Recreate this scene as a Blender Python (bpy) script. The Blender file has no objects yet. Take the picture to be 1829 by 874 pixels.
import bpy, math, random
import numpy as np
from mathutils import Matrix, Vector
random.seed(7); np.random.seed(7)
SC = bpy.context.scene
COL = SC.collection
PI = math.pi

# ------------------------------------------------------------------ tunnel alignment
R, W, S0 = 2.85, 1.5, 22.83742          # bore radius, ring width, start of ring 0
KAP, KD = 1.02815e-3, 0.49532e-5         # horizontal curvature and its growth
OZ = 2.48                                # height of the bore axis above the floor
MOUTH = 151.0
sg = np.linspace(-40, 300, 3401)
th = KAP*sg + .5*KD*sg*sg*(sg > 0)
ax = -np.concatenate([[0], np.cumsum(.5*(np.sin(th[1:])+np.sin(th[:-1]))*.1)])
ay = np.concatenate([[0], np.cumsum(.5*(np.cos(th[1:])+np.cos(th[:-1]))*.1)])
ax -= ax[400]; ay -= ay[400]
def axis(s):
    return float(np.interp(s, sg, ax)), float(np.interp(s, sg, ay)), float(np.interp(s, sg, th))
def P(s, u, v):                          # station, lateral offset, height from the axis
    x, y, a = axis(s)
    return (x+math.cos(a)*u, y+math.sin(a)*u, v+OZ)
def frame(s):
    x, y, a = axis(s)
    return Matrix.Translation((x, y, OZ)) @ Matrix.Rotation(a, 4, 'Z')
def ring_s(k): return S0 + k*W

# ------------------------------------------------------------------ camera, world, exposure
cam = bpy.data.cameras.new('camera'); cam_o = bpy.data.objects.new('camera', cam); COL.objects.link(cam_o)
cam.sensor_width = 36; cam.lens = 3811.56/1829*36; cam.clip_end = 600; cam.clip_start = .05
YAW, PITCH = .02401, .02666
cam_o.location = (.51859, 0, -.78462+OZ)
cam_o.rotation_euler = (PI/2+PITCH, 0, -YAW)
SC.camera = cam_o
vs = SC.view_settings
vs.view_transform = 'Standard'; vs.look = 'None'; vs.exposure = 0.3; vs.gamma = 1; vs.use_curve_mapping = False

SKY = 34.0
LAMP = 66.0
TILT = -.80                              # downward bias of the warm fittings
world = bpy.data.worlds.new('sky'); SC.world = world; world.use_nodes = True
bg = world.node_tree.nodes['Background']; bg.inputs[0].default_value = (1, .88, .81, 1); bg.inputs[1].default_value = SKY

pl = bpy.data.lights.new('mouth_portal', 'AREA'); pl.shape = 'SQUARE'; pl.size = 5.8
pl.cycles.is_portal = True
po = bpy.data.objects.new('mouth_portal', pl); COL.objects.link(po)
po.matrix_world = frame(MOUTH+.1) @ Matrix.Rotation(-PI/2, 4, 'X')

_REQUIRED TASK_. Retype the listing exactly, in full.

_EXERCISE SOLUTION_.
Recreate this scene as a Blender Python (bpy) script. The Blender file has no objects yet. Take the picture to be 1829 by 874 pixels.
import bpy, math, random
import numpy as np
from mathutils import Matrix, Vector
random.seed(7); np.random.seed(7)
SC = bpy.context.scene
COL = SC.collection
PI = math.pi

# ------------------------------------------------------------------ tunnel alignment
R, W, S0 = 2.85, 1.5, 22.83742          # bore radius, ring width, start of ring 0
KAP, KD = 1.02815e-3, 0.49532e-5         # horizontal curvature and its growth
OZ = 2.48                                # height of the bore axis above the floor
MOUTH = 151.0
sg = np.linspace(-40, 300, 3401)
th = KAP*sg + .5*KD*sg*sg*(sg > 0)
ax = -np.concatenate([[0], np.cumsum(.5*(np.sin(th[1:])+np.sin(th[:-1]))*.1)])
ay = np.concatenate([[0], np.cumsum(.5*(np.cos(th[1:])+np.cos(th[:-1]))*.1)])
ax -= ax[400]; ay -= ay[400]
def axis(s):
    return float(np.interp(s, sg, ax)), float(np.interp(s, sg, ay)), float(np.interp(s, sg, th))
def P(s, u, v):                          # station, lateral offset, height from the axis
    x, y, a = axis(s)
    return (x+math.cos(a)*u, y+math.sin(a)*u, v+OZ)
def frame(s):
    x, y, a = axis(s)
    return Matrix.Translation((x, y, OZ)) @ Matrix.Rotation(a, 4, 'Z')
def ring_s(k): return S0 + k*W

# ------------------------------------------------------------------ camera, world, exposure
cam = bpy.data.cameras.new('camera'); cam_o = bpy.data.objects.new('camera', cam); COL.objects.link(cam_o)
cam.sensor_width = 36; cam.lens = 3811.56/1829*36; cam.clip_end = 600; cam.clip_start = .05
YAW, PITCH = .02401, .02666
cam_o.location = (.51859, 0, -.78462+OZ)
cam_o.rotation_euler = (PI/2+PITCH, 0, -YAW)
SC.camera = cam_o
vs = SC.view_settings
vs.view_transform = 'Standard'; vs.look = 'None'; vs.exposure = 0.3; vs.gamma = 1; vs.use_curve_mapping = False

SKY = 34.0
LAMP = 66.0
TILT = -.80                              # downward bias of the warm fittings
world = bpy.data.worlds.new('sky'); SC.world = world; world.use_nodes = True
bg = world.node_tree.nodes['Background']; bg.inputs[0].default_value = (1, .88, .81, 1); bg.inputs[1].default_value = SKY

pl = bpy.data.lights.new('mouth_portal', 'AREA'); pl.shape = 'SQUARE'; pl.size = 5.8
pl.cycles.is_portal = True
po = bpy.data.objects.new('mouth_portal', pl); COL.objects.link(po)
po.matrix_world = frame(MOUTH+.1) @ Matrix.Rotation(-PI/2, 4, 'X')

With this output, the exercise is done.